10. Waiver and Severability
No waiver of any provision of this Agreement by Onward will be effective unless in writing and signed by Onward. No waiver by either Party of any breach or default hereunder will be deemed to be a waiver of any preceding or subsequent breach or default. If any provision of this Agreement is held by a court of competent jurisdiction to be contrary to law, the provision will be modified by the court and interpreted so as best to accomplish the objectives of the original provision to the fullest extent permitted by law, and the remaining provisions of this Agreement will remain in effect.
11. Notices
Any notices provided by Onward under this Agreement may be delivered to you to the email address(es) we have on file for your account. You hereby consent to receive notice from Onward through the foregoing means, and such notices will be deemed effective when sent if on a business day, and if not sent on a business day then on the next business day. Except as otherwise specified in the Agreement, any notices to Onward under this Agreement must be delivered via first class registered U.S. mail, overnight courier, to Onward Partners, LLC 2570 W. 600 N., Ste 400, Lindon, UT 84042 and or email legal@brandless.com.

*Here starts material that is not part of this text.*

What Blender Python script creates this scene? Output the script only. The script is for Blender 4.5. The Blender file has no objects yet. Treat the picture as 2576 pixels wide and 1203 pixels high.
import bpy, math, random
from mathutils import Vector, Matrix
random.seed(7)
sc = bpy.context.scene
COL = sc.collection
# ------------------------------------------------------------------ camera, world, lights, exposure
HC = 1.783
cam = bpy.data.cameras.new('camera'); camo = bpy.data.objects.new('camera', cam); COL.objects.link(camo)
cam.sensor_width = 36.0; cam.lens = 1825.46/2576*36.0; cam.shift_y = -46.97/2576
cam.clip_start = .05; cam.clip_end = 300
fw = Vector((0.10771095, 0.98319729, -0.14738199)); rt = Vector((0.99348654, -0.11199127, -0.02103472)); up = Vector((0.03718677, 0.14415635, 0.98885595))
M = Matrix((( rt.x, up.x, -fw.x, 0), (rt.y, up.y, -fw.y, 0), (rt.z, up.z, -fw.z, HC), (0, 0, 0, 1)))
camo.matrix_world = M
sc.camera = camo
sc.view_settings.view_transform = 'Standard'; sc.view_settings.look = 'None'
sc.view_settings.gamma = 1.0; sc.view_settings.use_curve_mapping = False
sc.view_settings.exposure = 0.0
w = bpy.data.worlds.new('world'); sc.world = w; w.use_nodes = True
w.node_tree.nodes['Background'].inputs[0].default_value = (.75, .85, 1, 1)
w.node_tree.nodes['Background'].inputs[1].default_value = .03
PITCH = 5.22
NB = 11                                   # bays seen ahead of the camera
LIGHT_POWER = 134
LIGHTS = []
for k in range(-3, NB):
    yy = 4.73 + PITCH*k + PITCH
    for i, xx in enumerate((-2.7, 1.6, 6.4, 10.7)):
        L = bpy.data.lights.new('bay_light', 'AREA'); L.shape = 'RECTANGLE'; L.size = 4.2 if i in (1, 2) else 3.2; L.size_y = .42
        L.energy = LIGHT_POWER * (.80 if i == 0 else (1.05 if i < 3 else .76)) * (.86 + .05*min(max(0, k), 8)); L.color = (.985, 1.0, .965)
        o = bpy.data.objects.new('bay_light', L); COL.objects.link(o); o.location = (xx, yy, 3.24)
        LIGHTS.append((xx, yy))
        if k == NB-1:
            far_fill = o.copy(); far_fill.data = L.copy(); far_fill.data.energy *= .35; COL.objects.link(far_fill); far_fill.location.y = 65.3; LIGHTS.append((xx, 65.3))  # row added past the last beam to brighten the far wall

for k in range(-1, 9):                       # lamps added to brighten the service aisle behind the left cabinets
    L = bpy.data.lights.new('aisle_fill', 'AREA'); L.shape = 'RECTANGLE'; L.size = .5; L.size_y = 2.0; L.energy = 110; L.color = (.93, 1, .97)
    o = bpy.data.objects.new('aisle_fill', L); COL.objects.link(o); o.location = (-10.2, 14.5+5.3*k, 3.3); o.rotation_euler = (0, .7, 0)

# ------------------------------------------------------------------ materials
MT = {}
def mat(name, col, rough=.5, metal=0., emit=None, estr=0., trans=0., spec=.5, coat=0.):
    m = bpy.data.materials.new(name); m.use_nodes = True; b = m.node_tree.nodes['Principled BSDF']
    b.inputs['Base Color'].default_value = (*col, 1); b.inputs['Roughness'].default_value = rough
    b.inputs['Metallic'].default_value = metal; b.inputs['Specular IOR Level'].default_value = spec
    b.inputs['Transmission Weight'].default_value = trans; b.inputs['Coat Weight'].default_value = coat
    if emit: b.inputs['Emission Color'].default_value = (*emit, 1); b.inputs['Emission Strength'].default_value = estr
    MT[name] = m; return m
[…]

12. Confidentiality, Privacy
13.1. Confidential Information shall mean any information which reasonably should be understood to be confidential given the nature of the information and/or the circumstances of disclosure. In the event that Sponsor receives, has access to or is exposed to Onward Confidential Information, Sponsor will not disclose any such Confidential Information to any third party and will not use such Confidential Information for any purpose other than to carry out its obligations under this Agreement. Sponsor will protect any such Confidential Information with no less than reasonable care. Further, Sponsor will promptly notify Onward if it becomes aware of any breach of these confidentiality obligations.
13.2. In the event that Sponsor receives personal information related to the event or event attendees, Sponsor represents and warrants that it shall treat such information as Confidential Information and comply with the Onward Privacy Policy accessible at https://brandless.com/policies/privacy-policy
13. Assignment
The Sponsor may not assign, transfer or delegate to a third party, any of its rights or obligations under this Agreement.
14. Governing Law
All matters arising out of or relating to this Agreement are governed by and construed in accordance with the internal laws of the State of Utah without giving effect to any choice or conflict of law provision or rule (whether of the State of Utah or any other jurisdiction) that would cause the application of the laws of any jurisdiction other than those of the State of Utah. All actions arising out of or relating to this Agreement will be heard and determined exclusively by the Superior Court of the State of Utah for the County of Utah or the United States District Court for Utah, and each Party irrevocably submits to the exclusive jurisdiction of such courts in any such suit, action or proceeding.
15. Electronic Communications and Signatures
You agree to the use of electronic communication in order to enter into agreements and place orders, and to the electronic delivery of notices, policies and records of transactions initiated or completed through the Services. Furthermore, you hereby waive any rights or requirements under any laws or regulations in any jurisdiction that require an original (non-electronic) signature or delivery or retention of non-electronic records, to the extent permitted under applicable law.
16. Entire Agreement
This Agreement constitutes the entire agreement of the Parties with respect to the subject matter contained herein, and supersedes all prior and contemporaneous understandings, agreements, representations and warranties, both written and oral, with respect to such subject matter.